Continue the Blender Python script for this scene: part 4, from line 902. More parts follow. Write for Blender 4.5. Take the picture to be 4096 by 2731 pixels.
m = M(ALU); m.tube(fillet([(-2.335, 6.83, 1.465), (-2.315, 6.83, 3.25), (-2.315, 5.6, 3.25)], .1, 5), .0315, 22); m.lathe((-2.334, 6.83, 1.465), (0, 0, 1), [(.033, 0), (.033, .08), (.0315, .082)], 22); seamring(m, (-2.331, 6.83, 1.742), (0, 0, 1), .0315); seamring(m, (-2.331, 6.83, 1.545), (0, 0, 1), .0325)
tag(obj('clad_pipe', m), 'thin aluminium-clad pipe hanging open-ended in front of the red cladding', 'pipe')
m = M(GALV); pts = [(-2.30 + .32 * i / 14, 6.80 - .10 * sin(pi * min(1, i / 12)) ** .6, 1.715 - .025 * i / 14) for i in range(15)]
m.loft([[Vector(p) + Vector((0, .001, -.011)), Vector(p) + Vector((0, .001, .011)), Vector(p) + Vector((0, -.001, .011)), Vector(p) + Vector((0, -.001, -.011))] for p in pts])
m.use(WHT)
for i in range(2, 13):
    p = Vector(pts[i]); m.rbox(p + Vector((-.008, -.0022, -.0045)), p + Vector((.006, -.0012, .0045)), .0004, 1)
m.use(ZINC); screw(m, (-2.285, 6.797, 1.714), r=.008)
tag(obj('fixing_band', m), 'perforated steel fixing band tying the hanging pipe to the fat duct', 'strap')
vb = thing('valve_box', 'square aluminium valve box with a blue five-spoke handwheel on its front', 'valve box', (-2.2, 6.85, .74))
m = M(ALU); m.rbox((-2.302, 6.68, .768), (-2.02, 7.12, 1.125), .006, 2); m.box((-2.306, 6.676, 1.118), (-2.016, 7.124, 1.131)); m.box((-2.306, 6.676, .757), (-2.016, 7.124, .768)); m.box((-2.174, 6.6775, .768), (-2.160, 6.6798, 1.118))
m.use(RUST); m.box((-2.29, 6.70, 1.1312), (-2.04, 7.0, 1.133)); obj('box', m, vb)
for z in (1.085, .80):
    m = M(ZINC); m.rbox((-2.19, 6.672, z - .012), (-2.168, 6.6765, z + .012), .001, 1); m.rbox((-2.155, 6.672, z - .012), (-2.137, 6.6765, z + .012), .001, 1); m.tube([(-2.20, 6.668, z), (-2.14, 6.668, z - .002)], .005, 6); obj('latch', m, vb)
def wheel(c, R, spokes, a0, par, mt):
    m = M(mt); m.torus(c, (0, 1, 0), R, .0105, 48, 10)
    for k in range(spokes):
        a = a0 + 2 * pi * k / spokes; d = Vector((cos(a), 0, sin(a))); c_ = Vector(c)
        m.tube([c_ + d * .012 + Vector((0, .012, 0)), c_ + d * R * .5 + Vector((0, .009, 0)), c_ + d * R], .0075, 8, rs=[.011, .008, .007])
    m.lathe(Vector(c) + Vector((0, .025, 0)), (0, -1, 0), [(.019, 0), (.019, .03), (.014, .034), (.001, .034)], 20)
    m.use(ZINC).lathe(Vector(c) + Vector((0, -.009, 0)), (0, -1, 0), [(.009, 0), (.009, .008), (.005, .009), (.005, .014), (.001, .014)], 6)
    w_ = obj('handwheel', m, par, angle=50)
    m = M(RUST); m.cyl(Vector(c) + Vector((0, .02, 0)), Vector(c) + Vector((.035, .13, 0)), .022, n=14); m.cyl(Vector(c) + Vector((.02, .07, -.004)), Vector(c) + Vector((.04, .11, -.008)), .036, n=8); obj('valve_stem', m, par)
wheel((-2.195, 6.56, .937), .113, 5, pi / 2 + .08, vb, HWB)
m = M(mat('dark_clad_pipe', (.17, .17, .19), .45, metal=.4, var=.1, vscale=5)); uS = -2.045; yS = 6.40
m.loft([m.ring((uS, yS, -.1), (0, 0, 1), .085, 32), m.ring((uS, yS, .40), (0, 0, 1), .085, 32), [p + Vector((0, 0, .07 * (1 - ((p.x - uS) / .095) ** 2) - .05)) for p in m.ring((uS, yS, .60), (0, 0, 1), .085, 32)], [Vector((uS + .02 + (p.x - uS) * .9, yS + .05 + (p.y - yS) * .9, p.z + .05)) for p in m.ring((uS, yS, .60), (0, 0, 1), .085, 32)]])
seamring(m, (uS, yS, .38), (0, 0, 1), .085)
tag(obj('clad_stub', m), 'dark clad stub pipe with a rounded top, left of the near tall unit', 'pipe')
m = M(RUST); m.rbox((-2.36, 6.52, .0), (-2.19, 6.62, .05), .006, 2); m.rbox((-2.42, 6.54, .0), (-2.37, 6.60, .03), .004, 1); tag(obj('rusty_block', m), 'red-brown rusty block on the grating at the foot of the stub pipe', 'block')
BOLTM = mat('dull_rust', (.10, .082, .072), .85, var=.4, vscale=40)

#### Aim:
Reproduce the material above exactly; please quote every line of it.

#### Response to the task:
Continue the Blender Python script for this scene: part 4, from line 902. More parts follow. Write for Blender 4.5. Take the picture to be 4096 by 2731 pixels.
m = M(ALU); m.tube(fillet([(-2.335, 6.83, 1.465), (-2.315, 6.83, 3.25), (-2.315, 5.6, 3.25)], .1, 5), .0315, 22); m.lathe((-2.334, 6.83, 1.465), (0, 0, 1), [(.033, 0), (.033, .08), (.0315, .082)], 22); seamring(m, (-2.331, 6.83, 1.742), (0, 0, 1), .0315); seamring(m, (-2.331, 6.83, 1.545), (0, 0, 1), .0325)
tag(obj('clad_pipe', m), 'thin aluminium-clad pipe hanging open-ended in front of the red cladding', 'pipe')
m = M(GALV); pts = [(-2.30 + .32 * i / 14, 6.80 - .10 * sin(pi * min(1, i / 12)) ** .6, 1.715 - .025 * i / 14) for i in range(15)]
m.loft([[Vector(p) + Vector((0, .001, -.011)), Vector(p) + Vector((0, .001, .011)), Vector(p) + Vector((0, -.001, .011)), Vector(p) + Vector((0, -.001, -.011))] for p in pts])
m.use(WHT)
for i in range(2, 13):
    p = Vector(pts[i]); m.rbox(p + Vector((-.008, -.0022, -.0045)), p + Vector((.006, -.0012, .0045)), .0004, 1)
m.use(ZINC); screw(m, (-2.285, 6.797, 1.714), r=.008)
tag(obj('fixing_band', m), 'perforated steel fixing band tying the hanging pipe to the fat duct', 'strap')
vb = thing('valve_box', 'square aluminium valve box with a blue five-spoke handwheel on its front', 'valve box', (-2.2, 6.85, .74))
m = M(ALU); m.rbox((-2.302, 6.68, .768), (-2.02, 7.12, 1.125), .006, 2); m.box((-2.306, 6.676, 1.118), (-2.016, 7.124, 1.131)); m.box((-2.306, 6.676, .757), (-2.016, 7.124, .768)); m.box((-2.174, 6.6775, .768), (-2.160, 6.6798, 1.118))
m.use(RUST); m.box((-2.29, 6.70, 1.1312), (-2.04, 7.0, 1.133)); obj('box', m, vb)
for z in (1.085, .80):
    m = M(ZINC); m.rbox((-2.19, 6.672, z - .012), (-2.168, 6.6765, z + .012), .001, 1); m.rbox((-2.155, 6.672, z - .012), (-2.137, 6.6765, z + .012), .001, 1); m.tube([(-2.20, 6.668, z), (-2.14, 6.668, z - .002)], .005, 6); obj('latch', m, vb)
def wheel(c, R, spokes, a0, par, mt):
    m = M(mt); m.torus(c, (0, 1, 0), R, .0105, 48, 10)
    for k in range(spokes):
        a = a0 + 2 * pi * k / spokes; d = Vector((cos(a), 0, sin(a))); c_ = Vector(c)
        m.tube([c_ + d * .012 + Vector((0, .012, 0)), c_ + d * R * .5 + Vector((0, .009, 0)), c_ + d * R], .0075, 8, rs=[.011, .008, .007])
    m.lathe(Vector(c) + Vector((0, .025, 0)), (0, -1, 0), [(.019, 0), (.019, .03), (.014, .034), (.001, .034)], 20)
    m.use(ZINC).lathe(Vector(c) + Vector((0, -.009, 0)), (0, -1, 0), [(.009, 0), (.009, .008), (.005, .009), (.005, .014), (.001, .014)], 6)
    w_ = obj('handwheel', m, par, angle=50)
    m = M(RUST); m.cyl(Vector(c) + Vector((0, .02, 0)), Vector(c) + Vector((.035, .13, 0)), .022, n=14); m.cyl(Vector(c) + Vector((.02, .07, -.004)), Vector(c) + Vector((.04, .11, -.008)), .036, n=8); obj('valve_stem', m, par)
wheel((-2.195, 6.56, .937), .113, 5, pi / 2 + .08, vb, HWB)
m = M(mat('dark_clad_pipe', (.17, .17, .19), .45, metal=.4, var=.1, vscale=5)); uS = -2.045; yS = 6.40
m.loft([m.ring((uS, yS, -.1), (0, 0, 1), .085, 32), m.ring((uS, yS, .40), (0, 0, 1), .085, 32), [p + Vector((0, 0, .07 * (1 - ((p.x - uS) / .095) ** 2) - .05)) for p in m.ring((uS, yS, .60), (0, 0, 1), .085, 32)], [Vector((uS + .02 + (p.x - uS) * .9, yS + .05 + (p.y - yS) * .9, p.z + .05)) for p in m.ring((uS, yS, .60), (0, 0, 1), .085, 32)]])
seamring(m, (uS, yS, .38), (0, 0, 1), .085)
tag(obj('clad_stub', m), 'dark clad stub pipe with a rounded top, left of the near tall unit', 'pipe')
m = M(RUST); m.rbox((-2.36, 6.52, .0), (-2.19, 6.62, .05), .006, 2); m.rbox((-2.42, 6.54, .0), (-2.37, 6.60, .03), .004, 1); tag(obj('rusty_block', m), 'red-brown rusty block on the grating at the foot of the stub pipe', 'block')
BOLTM = mat('dull_rust', (.10, .082, .072), .85, var=.4, vscale=40)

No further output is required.